Consider the following code segment. if (a < b || c != d) { System.out.println("dog"); } else { System.out.println("cat"); } Assume that the int variables a, b, c, and d have been properly declared and initialized. Which of the following code segments produces the same output as the given code segment for all values of a, b, c, and d ? A- if (a < b && c != d) { System.out.println("dog"); } else { System.out.println("cat"); } B- if (a < b && c != d) { System.out.println("cat"); } else { System.out.println("dog"); } C- if (a > b && c == d) { System.out.println("cat"); } else { System.out.println("dog"); } D- if (a >= b || c == d) { System.out.println("cat"); } else { System.out.println("dog"); } E- if (a >= b && c == d) { System.out.println("cat"); } else { System.out.println("dog"); }

Answer E Correct. Since the original expression prints "dog" when a < b || c != d evaluates to true, an equivalent code segment would print "cat" when the negative of the expression, or !(a < b || c != d), evaluates to true. Applying De Morgan's laws produces the equivalent Boolean expression a >= b && c == d for the case when "cat" should be printed.

Consider the following statement. boolean x = (5 < 8) == (5 == 8); What is the value of x after the statement has been executed? A- 3 B- 5 C- 8 D- true E- false

Answer E Correct. Since the value of the Boolean expression (5 < 8) is true and the value of the Boolean expression (5 == 8) is false, the value of the expression (5 < 8) == (5 == 8) is equivalent to the value of the expression true == false, which is false.

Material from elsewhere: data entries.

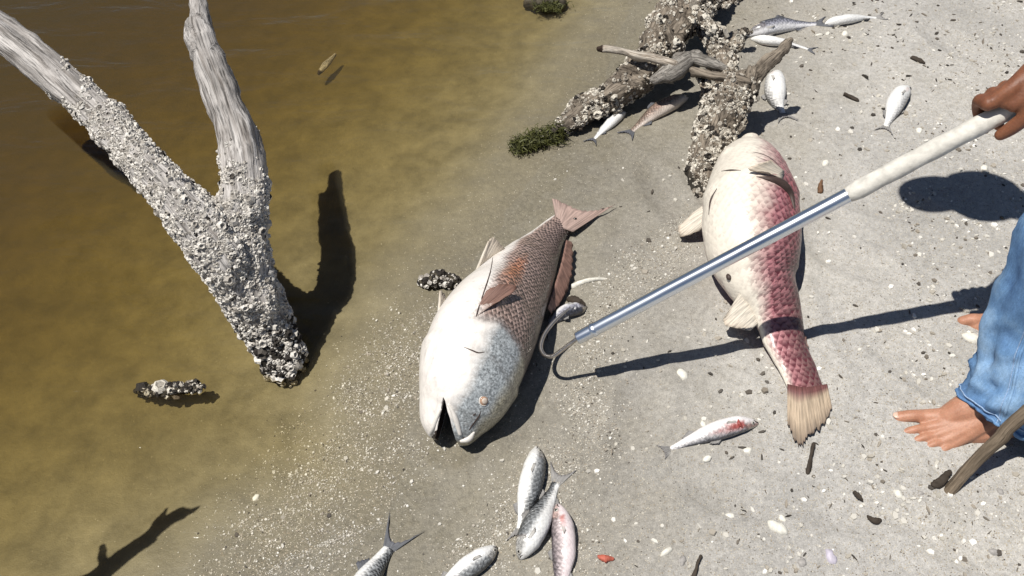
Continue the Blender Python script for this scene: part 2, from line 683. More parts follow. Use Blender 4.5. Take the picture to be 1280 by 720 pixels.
    gl_ = k.math('MULTIPLY', gl_, k.math('MULTIPLY', k.ramp(nf, [(0.35, 0.2), (0.6, 1.0)]), k.ramp(vv, [(lat[1], 1.0), (min(lat[2] + 0.03, 1.0), 0.0)])))
    col = k.mix(gl_, col, (0.10, 0.07, 0.06))
    col = k.mix(1.0, col, k.mix(amt, (1.0, 1.0, 1.0), k.ramp(sepc.outputs[0], [(0.0, 1 - 0.6 * cellvar), (1.0, 1 + 0.45 * cellvar)])), 'MULTIPLY')
    col = k.mix(e2, col, line)
    if streak:
        st = k.noise(k.scale(k.attr('fuv', 'Vector'), (9, 70, 1)), 1.0, 3, 0.6)
        am = k.math('MULTIPLY', k.ramp(st, [(0.48, 0.0), (0.66, 1.0)]), streak)
        am = k.math('MULTIPLY', am, k.ramp(vv, [(lat[0], 1.0), (lat[2], 0.0)]))
        col = k.mix(am, col, back)
    col = k.mix(k.math('MULTIPLY', k.ramp(nf, [(0.60, 0.0), (0.74, 1.0)]), 0.28), col, (0.16, 0.12, 0.10))
    h = k.math('ADD', k.math('MULTIPLY', k.math('MULTIPLY', edge, amt), -0.8), k.math('MULTIPLY', nf, 0.35))
    rg = k.ramp(n, [(0.3, rough - 0.08), (0.7, rough + 0.16)])
    return k.done(col, rg, k.bump(h, 0.9, 0.004), 0.5, Coat_Weight=0.30, Coat_Roughness=0.22)


def mat_fin(name, col, tip, rough=0.6, root=None):
    k = NT(name)
    sp = k.n('SeparateXYZ')
    k.set(sp.inputs[0], k.attr('finuv', 'Vector'))
    w = k.noise(k.scale(k.attr('finuv', 'Vector'), (26, 1.5, 1)), 1.0, 3, 0.6)
    c = k.ramp(sp.outputs[1], [(0.0, root or col), (0.12, root or col), (0.30, col), (0.6, col), (1.0, tip)])
    c = k.mix(1.0, c, k.ramp(w, [(0.32, 0.5), (0.6, 1.12)]), 'MULTIPLY')
    return k.done(c, rough, k.bump(w, 0.5, 0.003), 0.4)


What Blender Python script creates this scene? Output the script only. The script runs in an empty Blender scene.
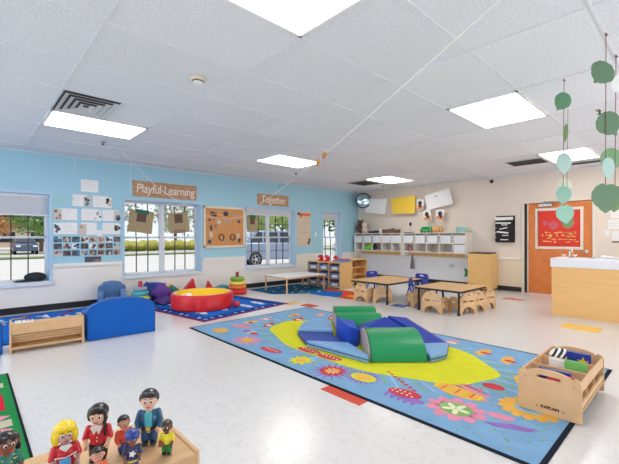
import bpy, bmesh, math, random
from mathutils import Vector, Matrix, noise
PI = math.pi
random.seed(7)
S = bpy.context.scene
COL = S.collection

def lin(c):
    return tuple(((x/255)/12.92 if x/255 <= .04045 else ((x/255+.055)/1.055)**2.4) for x in c)

# ------------------------------------------------------------------ camera, light, exposure
cam = bpy.data.cameras.new('camera'); co = bpy.data.objects.new('camera', cam); COL.objects.link(co)
cam.sensor_width = 36; cam.lens = 21.374; cam.shift_y = 0.00852
cam.clip_start = .05; cam.clip_end = 400
co.location = (0, 0, 1.276); co.rotation_euler = (PI/2, 0, .821)
S.camera = co
S.view_settings.view_transform = 'Standard'; S.view_settings.look = 'None'
S.view_settings.exposure = 0.52; S.view_settings.gamma = 1; S.view_settings.use_curve_mapping = False
S.cycles.max_bounces = 10; S.cycles.diffuse_bounces = 6
S.cycles.use_denoising = True

w = bpy.data.worlds.new('sky'); S.world = w; w.use_nodes = True
bg = w.node_tree.nodes['Background']; bg.inputs[0].default_value = (.84, .92, 1, 1); bg.inputs[1].default_value = .8
sun = bpy.data.lights.new('sun', 'SUN'); sun.energy = 1.25; sun.angle = .02; sun.color = (1, .96, .88)
so = bpy.data.objects.new('sun', sun); COL.objects.link(so)
so.rotation_euler = Vector((-.42, .10, -1)).to_track_quat('-Z', 'Y').to_euler()
def area(name, loc, rot, sx, sy, watts, col=(1, 1, 1)):
    l = bpy.data.lights.new(name, 'AREA'); l.shape = 'RECTANGLE'; l.size = sx; l.size_y = sy; l.energy = watts; l.color = col
    o = bpy.data.objects.new(name, l); COL.objects.link(o); o.location = loc; o.rotation_euler = rot
area('rear_fill_light', (-2.6, -3.9, 1.25), (PI/2+.25, 0, 0), 9.5, 2.2, 62, (.96, .98, 1))  # added fill light standing in for daylight from the unseen rear
area('side_fill_light', (2.3, 5.4, 1.25), (PI/2+.25, 0, PI/2), 7.5, 2.2, 110, (.97, .98, 1))  # added fill by the windowless right wall, brightens the far end
LAMP = 7.5                      # strength of the ceiling fixtures' diffusers

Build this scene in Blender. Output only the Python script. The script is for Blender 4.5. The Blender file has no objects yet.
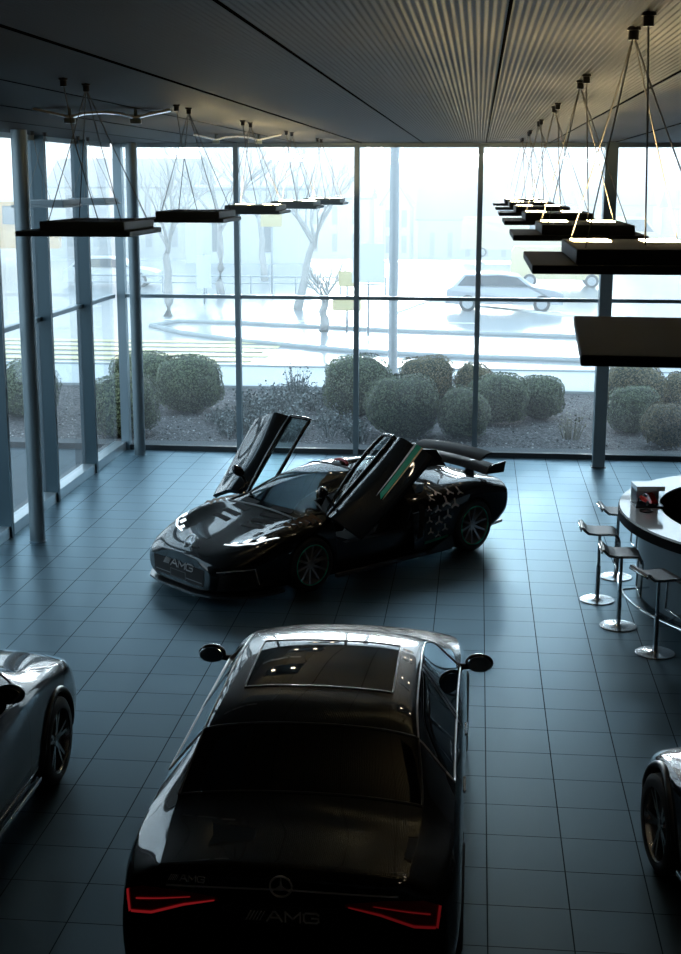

Consider the following code segment. int x = 7; if (x < 7) { x = 2 * x; } if (x % 3 == 1) { x = x + 2; } System.out.print(3 * x); What is printed as a result of executing the code segment? A- 7 B- 9 C- 14 D- 21 E- 27

Answer E Correct. The initial value of x is 7. The condition (x < 7) is false, so the body of the first if statement is not executed. The condition x % 3 == 1 is true, so the body of the second if statement is executed. This increases the value of x from 7 to 9. Lastly, the value of 3 * x, which is 27, is printed.